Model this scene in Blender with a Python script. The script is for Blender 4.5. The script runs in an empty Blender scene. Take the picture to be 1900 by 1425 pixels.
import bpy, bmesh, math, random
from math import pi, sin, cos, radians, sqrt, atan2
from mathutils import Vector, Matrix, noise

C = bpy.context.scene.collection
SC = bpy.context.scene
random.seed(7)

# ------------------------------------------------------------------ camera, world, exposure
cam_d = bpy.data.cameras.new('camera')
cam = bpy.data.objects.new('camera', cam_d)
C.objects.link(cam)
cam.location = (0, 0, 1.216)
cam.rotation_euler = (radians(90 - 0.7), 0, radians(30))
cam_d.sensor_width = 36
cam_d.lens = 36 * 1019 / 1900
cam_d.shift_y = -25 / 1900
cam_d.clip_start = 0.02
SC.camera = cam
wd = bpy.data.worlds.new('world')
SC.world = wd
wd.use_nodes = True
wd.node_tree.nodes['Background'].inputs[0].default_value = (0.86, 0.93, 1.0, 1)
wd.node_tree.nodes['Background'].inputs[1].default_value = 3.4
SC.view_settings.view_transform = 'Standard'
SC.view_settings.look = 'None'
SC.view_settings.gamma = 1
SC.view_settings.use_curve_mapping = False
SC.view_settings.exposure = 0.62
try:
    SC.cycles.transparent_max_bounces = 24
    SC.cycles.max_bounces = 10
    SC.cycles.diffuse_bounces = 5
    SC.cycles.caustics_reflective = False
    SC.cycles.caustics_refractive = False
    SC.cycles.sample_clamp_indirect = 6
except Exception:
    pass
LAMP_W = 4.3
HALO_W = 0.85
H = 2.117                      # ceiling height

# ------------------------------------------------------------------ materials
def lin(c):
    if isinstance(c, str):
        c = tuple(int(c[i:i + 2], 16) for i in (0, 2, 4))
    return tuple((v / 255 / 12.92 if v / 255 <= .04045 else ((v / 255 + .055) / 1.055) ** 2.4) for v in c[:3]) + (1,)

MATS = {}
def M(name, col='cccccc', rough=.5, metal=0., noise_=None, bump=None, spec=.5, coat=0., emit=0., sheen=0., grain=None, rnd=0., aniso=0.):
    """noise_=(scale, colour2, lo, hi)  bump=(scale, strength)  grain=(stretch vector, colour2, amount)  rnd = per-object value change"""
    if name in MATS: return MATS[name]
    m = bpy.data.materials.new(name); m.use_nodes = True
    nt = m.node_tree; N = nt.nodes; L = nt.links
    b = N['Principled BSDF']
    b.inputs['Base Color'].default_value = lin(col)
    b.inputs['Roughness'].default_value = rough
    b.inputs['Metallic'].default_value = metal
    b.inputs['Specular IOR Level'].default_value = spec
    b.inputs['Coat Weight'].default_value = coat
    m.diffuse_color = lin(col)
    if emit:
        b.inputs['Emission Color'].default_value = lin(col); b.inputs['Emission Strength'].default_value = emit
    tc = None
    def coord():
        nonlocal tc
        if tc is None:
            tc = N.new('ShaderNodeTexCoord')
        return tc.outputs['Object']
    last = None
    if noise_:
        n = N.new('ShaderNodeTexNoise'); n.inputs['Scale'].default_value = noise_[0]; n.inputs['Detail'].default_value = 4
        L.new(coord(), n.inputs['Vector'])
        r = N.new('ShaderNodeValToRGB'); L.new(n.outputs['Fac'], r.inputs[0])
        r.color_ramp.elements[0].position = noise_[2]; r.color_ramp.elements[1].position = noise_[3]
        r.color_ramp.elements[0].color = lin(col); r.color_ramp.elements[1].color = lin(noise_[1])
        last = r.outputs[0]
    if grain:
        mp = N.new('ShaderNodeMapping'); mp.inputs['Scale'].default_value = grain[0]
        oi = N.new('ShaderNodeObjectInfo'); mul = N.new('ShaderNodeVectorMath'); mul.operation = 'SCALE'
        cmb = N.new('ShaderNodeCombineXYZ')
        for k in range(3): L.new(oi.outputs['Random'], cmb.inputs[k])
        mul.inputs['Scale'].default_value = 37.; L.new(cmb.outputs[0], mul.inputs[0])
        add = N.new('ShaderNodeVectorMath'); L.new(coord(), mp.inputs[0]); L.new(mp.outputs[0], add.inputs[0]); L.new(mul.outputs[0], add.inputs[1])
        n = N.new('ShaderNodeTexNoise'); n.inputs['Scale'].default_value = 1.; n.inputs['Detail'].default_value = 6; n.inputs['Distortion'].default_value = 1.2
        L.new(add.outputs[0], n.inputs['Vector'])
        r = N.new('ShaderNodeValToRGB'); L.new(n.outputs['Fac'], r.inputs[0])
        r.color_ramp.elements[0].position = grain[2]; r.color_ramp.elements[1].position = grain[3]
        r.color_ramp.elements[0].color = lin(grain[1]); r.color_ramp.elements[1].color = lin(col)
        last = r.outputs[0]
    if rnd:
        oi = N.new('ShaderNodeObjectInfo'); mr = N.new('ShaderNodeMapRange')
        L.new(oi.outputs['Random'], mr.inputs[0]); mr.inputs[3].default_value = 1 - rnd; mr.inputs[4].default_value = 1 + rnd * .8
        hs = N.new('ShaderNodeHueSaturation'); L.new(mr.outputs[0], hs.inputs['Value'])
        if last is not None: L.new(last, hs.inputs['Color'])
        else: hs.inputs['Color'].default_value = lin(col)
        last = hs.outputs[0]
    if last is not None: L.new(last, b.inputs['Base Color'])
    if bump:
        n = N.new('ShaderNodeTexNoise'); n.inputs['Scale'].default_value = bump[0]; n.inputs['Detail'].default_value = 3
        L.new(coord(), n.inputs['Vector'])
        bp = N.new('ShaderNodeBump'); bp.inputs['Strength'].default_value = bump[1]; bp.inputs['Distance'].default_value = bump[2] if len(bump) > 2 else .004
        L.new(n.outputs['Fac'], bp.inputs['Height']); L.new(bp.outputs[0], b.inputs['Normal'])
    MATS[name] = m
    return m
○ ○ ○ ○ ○
* **Exercise directions**:
The lines from the top of the data above down to the line containing "random.seed(7)" are to be copied exactly; no other line should appear.

* **The result**:
Model this scene in Blender with a Python script. The script is for Blender 4.5. The script runs in an empty Blender scene. Take the picture to be 1900 by 1425 pixels.
import bpy, bmesh, math, random
from math import pi, sin, cos, radians, sqrt, atan2
from mathutils import Vector, Matrix, noise

C = bpy.context.scene.collection
SC = bpy.context.scene
random.seed(7)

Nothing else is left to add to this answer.